Do these words describe how the members of Brookdale Baptist Church treat one another? I pray that it does and that it will. This is not a challenge by which you should evaluate one another but by which we should evaluate yourself.
By God’s grace, may we put off hurtful feelings, words, and behavior towards one another and desire to internalize and live out the Word of God instead, so we may grow in love towards one another as God has loved and commended us to do.
The love we extend to one another must be constant and enduring, unshaken by adversity or painful circumstances.[4]
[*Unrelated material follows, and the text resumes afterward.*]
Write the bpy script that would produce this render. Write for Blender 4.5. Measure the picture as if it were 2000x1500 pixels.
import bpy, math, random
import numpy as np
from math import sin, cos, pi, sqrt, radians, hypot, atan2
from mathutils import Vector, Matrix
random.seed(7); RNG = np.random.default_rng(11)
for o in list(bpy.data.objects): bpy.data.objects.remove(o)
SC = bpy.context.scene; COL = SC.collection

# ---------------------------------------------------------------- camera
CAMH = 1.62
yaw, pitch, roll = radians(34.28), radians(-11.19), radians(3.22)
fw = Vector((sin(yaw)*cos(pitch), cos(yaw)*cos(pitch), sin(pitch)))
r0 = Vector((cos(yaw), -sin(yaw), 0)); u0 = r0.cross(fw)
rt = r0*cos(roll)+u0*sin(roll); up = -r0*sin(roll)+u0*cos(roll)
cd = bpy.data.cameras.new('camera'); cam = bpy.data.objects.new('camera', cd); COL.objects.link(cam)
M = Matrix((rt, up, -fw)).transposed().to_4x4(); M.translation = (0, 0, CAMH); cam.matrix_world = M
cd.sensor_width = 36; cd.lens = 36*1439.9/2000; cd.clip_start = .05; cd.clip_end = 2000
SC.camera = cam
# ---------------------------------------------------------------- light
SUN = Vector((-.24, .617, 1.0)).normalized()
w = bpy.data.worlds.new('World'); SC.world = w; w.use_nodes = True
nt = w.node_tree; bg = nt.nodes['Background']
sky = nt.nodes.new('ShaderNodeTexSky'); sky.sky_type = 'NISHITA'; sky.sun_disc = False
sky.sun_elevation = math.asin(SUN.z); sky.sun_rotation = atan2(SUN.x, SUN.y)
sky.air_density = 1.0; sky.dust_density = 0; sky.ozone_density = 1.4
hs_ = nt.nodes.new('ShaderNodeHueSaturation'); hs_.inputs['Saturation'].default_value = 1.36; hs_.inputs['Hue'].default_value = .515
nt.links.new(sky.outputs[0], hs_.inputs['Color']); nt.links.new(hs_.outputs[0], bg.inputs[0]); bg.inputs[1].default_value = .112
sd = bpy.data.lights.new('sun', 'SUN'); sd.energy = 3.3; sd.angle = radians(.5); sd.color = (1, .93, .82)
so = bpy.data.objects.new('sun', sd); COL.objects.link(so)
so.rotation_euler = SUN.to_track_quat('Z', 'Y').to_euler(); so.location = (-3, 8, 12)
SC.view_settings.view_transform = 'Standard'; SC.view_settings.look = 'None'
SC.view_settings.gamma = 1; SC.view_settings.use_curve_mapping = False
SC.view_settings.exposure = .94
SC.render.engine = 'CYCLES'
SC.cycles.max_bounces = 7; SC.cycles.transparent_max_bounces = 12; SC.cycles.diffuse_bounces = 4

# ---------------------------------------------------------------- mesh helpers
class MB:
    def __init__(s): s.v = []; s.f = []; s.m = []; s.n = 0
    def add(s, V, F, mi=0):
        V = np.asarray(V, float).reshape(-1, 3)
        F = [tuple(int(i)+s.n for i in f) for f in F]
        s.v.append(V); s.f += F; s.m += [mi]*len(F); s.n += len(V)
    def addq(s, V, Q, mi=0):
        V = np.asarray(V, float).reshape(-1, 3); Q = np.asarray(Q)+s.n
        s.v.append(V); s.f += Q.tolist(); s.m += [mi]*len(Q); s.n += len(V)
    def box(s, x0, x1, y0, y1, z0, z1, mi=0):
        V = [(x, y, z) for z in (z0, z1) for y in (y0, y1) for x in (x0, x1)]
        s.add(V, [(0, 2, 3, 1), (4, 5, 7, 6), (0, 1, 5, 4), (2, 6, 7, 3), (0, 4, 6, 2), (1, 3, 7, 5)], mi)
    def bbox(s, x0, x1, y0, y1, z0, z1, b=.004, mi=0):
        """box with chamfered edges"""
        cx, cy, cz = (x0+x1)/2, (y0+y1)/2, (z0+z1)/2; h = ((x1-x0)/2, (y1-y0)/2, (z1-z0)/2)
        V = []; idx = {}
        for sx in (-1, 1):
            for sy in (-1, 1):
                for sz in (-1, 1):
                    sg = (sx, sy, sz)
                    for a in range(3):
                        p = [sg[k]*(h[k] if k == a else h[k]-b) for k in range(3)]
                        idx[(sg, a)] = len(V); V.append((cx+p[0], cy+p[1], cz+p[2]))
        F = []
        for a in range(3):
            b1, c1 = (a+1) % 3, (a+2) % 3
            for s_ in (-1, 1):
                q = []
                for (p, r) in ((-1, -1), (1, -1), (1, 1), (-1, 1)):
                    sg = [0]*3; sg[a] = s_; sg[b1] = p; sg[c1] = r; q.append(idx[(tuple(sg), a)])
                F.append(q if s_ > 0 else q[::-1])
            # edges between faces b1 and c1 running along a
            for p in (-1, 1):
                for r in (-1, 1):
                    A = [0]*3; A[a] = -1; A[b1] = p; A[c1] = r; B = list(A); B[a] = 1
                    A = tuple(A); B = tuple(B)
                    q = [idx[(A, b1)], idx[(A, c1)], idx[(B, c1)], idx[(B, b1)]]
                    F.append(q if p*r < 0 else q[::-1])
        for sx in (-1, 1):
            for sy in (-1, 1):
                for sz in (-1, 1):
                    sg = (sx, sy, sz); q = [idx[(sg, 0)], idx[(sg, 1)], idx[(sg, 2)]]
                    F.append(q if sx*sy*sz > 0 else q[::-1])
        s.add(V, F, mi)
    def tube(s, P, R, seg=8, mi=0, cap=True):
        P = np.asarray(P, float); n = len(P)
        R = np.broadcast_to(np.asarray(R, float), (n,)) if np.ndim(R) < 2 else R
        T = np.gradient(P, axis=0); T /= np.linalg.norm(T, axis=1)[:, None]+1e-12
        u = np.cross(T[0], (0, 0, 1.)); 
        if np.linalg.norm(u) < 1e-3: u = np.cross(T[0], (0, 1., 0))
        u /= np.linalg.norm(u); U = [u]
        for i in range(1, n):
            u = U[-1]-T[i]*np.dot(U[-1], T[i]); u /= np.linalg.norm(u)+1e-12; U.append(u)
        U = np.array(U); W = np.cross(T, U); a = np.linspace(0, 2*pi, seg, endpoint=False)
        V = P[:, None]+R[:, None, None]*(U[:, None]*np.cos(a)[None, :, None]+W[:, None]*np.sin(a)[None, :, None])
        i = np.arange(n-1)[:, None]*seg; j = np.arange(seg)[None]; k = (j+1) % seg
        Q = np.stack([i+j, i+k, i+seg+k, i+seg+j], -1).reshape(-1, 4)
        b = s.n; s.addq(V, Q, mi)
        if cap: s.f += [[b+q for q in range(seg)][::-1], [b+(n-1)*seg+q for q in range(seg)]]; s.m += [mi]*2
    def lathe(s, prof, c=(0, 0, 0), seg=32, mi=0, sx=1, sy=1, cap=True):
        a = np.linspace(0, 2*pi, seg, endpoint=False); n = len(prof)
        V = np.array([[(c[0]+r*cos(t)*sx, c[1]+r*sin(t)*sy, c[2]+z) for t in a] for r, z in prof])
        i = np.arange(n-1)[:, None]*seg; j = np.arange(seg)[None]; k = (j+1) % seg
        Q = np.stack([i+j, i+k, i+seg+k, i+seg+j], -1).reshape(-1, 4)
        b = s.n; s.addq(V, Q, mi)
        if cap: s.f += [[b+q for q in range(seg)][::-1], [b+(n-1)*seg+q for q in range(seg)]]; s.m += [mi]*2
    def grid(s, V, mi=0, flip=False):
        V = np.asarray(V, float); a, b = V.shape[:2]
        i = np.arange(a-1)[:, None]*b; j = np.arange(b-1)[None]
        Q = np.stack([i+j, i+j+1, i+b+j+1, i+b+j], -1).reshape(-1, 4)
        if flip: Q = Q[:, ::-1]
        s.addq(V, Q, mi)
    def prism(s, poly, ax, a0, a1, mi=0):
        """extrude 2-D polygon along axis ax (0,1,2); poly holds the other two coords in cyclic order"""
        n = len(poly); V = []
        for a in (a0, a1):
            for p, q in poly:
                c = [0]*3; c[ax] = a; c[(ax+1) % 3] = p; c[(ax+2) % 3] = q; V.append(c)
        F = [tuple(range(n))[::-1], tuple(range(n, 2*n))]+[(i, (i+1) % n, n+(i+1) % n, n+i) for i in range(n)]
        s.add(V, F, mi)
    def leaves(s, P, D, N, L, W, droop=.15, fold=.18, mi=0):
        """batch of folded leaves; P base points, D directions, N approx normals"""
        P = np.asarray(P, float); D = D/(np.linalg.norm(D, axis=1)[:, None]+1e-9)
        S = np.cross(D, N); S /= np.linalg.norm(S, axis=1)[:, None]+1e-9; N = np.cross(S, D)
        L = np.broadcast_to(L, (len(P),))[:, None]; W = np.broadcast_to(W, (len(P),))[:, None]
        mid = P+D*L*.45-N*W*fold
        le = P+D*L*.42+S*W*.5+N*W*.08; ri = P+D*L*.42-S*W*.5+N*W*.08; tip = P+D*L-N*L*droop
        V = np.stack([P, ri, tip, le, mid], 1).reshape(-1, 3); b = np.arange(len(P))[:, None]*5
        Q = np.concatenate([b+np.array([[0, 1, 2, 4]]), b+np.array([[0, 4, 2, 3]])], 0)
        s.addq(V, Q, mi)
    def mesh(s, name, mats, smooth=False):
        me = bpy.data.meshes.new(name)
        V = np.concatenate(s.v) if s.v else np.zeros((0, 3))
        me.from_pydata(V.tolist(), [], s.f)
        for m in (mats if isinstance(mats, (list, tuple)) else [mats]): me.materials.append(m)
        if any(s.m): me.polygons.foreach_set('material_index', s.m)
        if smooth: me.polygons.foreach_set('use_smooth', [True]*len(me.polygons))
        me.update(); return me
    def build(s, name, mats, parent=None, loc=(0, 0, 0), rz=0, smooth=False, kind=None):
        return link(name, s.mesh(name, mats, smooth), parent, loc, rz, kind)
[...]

[1] Thomas R. Schreiner, 1, 2 Peter, Jude, vol. 37, The New American Commentary (Nashville: Broadman & Holman Publishers, 2003), 96. [2]David Walls and Max Anders, I & II Peter, I, II & III John, Jude, vol. 11, Holman New Testament Commentary (Nashville, TN: Broadman & Holman Publishers, 1999), 28. [3]These definitions are taken from David Walls and Max Anders, I & II Peter, I, II & III John, Jude, vol. 11, Holman New Testament Commentary (Nashville, TN: Broadman & Holman Publishers, 1999), 28–29. [4]David Walls and Max Anders, I & II Peter, I, II & III John, Jude, vol. 11, Holman New Testament Commentary (Nashville, TN: Broadman & Holman Publishers, 1999), 15.